Volunteer Case Study - March 2019

The following is a case study of one of our volunteers who joined our Community Green Team. The case study highlights the positive impact that volunteering has had in their life. 

Our volunteer had an ‘average’ childhood, and grew up in a family unit that consisted of them and their mother.  After completing their secondary school education they followed their passion and commenced a degree at a local College.  Places within the course are awarded based upon merit, with an automatic elimination process at the end of each year.  Our volunteer struggled to keep up with the expectations of the course and by the end of the second year they had been asked to leave the course.

“By the end of second year I felt burnout and spiteful.  I felt the whole process [further education elimination] had been detrimental to my mental health and I really needed a period of reflection and recovery.”

Through local connections they were put in contact with a local organisation who found an apprenticeship for them.  The place was full time, and although very grateful for the opportunity, they felt overwhelmed by the time commitment and the expectations of their employer.  They realised that as a result of the paid employment their mental health was deteriorating even further, they reluctantly gave up the apprenticeship.  At this point they started to become more withdrawn from the community as they had little reason to leave their home or indeed to get up in the morning.

“November to January was the lowest bit of my life so far.”

Concerned with their wellbeing, the local organisation talked with them about volunteering within the community, however they had no idea what they might want to do or how they could go about getting started.  The local organisation introduced them to Glasgow Eco Trust and the Community Green Team.  The Volunteer Coordinator met them on two occasions to discuss what their needs and expectations were; it was evident that they would be well suited to working with our team at the De’ils on Wheels community bike workshop and organised a site visit.  They started volunteering in January, and has committed to four hours, once a week.  They have not missed a single session over the past three months.

“…[I chose to start volunteering at the workshop]…as it was interesting, I could learn new skills, the people seemed nice and the fact that they were happy for me to commit to no more than four hours, one day a week made it feel manageable.”

“…[Volunteering at Glasgow Eco Trust has]…made me a happier person; I realise that my uni work is not the only thing in life and I love having something to get up for; I look forward to it every week.”

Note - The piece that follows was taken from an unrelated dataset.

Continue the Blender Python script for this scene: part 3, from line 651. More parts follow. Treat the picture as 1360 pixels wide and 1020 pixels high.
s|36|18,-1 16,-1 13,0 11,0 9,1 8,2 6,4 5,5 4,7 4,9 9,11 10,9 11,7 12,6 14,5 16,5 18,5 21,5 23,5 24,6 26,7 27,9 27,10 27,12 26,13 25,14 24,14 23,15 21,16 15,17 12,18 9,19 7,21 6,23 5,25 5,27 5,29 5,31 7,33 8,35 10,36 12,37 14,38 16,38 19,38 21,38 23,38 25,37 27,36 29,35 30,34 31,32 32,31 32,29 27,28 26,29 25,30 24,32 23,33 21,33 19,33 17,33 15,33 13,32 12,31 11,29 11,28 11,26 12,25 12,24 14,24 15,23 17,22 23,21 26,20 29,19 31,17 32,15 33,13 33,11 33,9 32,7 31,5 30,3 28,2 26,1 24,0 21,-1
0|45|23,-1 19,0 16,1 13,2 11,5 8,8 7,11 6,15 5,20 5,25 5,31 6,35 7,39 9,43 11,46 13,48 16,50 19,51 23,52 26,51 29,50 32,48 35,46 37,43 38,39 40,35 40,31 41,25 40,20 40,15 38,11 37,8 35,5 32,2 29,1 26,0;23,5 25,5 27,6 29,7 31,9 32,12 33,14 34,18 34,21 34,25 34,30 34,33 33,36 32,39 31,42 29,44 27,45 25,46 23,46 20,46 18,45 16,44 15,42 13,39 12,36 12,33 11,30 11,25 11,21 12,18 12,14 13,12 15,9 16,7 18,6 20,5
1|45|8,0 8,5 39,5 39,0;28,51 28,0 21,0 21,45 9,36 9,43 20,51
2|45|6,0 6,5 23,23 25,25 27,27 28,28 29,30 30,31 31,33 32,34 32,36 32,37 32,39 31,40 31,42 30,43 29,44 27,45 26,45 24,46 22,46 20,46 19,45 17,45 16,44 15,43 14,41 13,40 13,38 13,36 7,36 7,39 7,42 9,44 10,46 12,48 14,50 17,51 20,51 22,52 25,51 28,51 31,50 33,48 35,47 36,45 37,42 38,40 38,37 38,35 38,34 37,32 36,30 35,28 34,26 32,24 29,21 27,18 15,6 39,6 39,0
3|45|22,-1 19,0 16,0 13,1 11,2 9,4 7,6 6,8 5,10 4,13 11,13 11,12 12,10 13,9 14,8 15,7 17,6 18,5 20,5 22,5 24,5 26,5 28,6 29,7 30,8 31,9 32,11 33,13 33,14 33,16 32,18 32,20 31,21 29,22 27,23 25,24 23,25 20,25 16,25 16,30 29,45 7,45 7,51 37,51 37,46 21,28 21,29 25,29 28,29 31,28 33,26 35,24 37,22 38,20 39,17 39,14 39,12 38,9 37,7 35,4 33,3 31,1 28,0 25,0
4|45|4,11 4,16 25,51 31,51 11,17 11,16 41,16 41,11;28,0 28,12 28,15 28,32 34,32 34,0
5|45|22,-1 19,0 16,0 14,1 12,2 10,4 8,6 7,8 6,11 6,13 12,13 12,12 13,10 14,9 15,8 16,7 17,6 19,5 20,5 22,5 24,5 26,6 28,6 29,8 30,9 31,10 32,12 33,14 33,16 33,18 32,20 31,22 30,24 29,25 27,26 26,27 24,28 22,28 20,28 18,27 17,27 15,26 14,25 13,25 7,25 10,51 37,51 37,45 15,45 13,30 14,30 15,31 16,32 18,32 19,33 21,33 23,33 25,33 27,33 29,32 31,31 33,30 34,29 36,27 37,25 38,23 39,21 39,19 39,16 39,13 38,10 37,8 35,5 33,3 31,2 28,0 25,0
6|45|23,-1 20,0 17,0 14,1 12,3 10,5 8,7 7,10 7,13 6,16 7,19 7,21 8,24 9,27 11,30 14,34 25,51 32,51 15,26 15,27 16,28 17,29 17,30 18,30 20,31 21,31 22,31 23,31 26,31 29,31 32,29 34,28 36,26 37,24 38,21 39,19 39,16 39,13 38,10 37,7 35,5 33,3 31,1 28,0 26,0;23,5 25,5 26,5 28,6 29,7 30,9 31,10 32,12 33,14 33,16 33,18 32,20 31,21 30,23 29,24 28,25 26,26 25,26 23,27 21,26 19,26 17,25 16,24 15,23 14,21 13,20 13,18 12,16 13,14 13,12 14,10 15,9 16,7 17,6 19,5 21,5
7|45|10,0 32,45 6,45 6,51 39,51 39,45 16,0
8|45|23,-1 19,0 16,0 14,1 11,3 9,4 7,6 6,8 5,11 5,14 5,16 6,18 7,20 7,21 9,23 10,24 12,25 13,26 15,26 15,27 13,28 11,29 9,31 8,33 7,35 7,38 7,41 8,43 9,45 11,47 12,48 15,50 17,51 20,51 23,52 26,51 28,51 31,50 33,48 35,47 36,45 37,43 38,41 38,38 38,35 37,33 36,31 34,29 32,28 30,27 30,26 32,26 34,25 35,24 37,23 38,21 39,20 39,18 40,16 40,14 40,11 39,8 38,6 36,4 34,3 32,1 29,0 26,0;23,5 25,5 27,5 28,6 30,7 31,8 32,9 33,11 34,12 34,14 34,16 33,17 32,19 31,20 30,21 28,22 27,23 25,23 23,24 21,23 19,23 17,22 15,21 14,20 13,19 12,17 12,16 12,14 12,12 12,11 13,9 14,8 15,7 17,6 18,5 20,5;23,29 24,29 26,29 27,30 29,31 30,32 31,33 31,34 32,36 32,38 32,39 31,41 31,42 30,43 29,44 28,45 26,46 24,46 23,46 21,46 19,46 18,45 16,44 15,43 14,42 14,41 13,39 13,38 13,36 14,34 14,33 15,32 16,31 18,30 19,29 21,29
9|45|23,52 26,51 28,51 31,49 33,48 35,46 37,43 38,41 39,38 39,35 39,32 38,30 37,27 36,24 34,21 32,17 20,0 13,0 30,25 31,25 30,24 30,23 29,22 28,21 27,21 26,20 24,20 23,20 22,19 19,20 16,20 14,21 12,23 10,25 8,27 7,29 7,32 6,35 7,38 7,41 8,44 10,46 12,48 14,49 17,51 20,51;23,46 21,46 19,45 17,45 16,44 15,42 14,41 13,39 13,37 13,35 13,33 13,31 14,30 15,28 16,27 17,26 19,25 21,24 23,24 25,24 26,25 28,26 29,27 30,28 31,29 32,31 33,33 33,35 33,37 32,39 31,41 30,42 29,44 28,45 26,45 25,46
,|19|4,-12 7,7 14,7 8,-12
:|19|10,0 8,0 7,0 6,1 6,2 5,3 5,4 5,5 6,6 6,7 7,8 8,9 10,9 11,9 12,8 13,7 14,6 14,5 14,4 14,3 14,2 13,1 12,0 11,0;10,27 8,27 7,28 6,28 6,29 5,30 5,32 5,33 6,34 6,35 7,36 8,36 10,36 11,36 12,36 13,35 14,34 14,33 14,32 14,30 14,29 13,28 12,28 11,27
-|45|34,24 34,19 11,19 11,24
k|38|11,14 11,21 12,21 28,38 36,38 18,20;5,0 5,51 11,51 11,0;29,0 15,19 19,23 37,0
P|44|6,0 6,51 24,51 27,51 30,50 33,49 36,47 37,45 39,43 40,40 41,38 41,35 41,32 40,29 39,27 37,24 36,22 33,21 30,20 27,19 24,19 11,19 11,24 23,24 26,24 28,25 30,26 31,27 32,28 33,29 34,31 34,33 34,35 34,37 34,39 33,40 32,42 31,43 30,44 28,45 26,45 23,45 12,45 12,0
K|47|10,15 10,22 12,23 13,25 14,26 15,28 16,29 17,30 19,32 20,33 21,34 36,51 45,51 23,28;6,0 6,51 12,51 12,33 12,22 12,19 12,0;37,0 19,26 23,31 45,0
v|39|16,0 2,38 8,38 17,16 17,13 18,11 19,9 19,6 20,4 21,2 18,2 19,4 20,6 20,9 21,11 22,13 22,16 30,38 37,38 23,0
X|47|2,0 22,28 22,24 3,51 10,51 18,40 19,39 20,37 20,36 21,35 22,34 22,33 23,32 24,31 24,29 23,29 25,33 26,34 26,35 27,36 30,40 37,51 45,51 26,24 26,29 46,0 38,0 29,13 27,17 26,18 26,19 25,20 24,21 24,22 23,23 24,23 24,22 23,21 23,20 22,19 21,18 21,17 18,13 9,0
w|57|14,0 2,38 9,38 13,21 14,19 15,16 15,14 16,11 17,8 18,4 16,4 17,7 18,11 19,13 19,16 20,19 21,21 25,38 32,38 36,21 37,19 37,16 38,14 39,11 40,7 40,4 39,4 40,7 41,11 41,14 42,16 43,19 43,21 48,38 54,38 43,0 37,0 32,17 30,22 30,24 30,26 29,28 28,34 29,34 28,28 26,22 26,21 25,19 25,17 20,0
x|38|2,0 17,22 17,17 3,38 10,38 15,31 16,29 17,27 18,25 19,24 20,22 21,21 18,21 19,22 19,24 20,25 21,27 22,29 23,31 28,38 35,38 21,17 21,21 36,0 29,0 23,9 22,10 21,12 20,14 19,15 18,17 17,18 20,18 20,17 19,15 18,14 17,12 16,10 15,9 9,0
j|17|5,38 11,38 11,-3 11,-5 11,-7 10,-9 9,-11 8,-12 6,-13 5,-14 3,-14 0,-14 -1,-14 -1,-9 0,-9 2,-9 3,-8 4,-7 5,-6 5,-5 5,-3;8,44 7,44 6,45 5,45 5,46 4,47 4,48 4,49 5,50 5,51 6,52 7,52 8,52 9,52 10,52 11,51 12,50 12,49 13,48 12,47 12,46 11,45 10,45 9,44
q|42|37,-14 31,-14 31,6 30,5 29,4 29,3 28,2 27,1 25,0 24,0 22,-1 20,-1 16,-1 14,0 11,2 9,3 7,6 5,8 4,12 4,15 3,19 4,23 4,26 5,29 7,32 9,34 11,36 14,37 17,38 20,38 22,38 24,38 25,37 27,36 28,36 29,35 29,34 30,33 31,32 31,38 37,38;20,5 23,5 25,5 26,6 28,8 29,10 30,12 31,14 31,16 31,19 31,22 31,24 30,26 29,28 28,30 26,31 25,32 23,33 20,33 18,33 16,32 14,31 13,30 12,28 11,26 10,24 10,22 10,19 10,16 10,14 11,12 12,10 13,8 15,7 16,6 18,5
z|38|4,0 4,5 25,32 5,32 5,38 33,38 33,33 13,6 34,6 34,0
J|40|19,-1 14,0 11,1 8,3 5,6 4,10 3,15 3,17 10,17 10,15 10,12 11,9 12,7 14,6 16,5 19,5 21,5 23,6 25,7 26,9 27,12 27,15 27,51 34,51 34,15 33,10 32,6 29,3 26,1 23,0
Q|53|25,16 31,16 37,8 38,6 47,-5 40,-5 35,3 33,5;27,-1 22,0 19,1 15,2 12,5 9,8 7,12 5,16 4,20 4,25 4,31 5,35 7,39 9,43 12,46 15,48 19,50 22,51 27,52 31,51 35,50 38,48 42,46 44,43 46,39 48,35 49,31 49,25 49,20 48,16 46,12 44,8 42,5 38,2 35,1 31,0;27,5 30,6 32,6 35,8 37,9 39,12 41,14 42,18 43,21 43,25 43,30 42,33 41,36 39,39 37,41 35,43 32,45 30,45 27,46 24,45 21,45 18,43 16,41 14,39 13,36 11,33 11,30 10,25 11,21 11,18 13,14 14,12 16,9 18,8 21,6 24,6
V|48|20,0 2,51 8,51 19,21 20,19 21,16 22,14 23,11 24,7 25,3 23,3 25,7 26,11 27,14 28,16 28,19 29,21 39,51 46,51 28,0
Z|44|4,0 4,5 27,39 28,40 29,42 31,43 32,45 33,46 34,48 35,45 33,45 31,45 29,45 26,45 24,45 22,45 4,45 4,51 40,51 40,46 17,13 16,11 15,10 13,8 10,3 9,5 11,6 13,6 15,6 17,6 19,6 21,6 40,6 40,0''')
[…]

They are now looking for part-time paid work, and they are also applying to re-join the College course, however they are certain that they are going back to it a stronger person more able to cope with the whole process and hopes to be able to continue volunteering with Glasgow Eco Trust regardless of what the future holds.

“I’ve learned to put life in context and I feel better able to cope with University.”

Their improved mental health has had a positive impact on them,

“My life seems to be getting back on track…[and]...I’m so much happier now.”

As well as a positive impact on their family,

“My mum is happy that I’m not down so much and that I’ve got a better idea of what I want to do with my life.”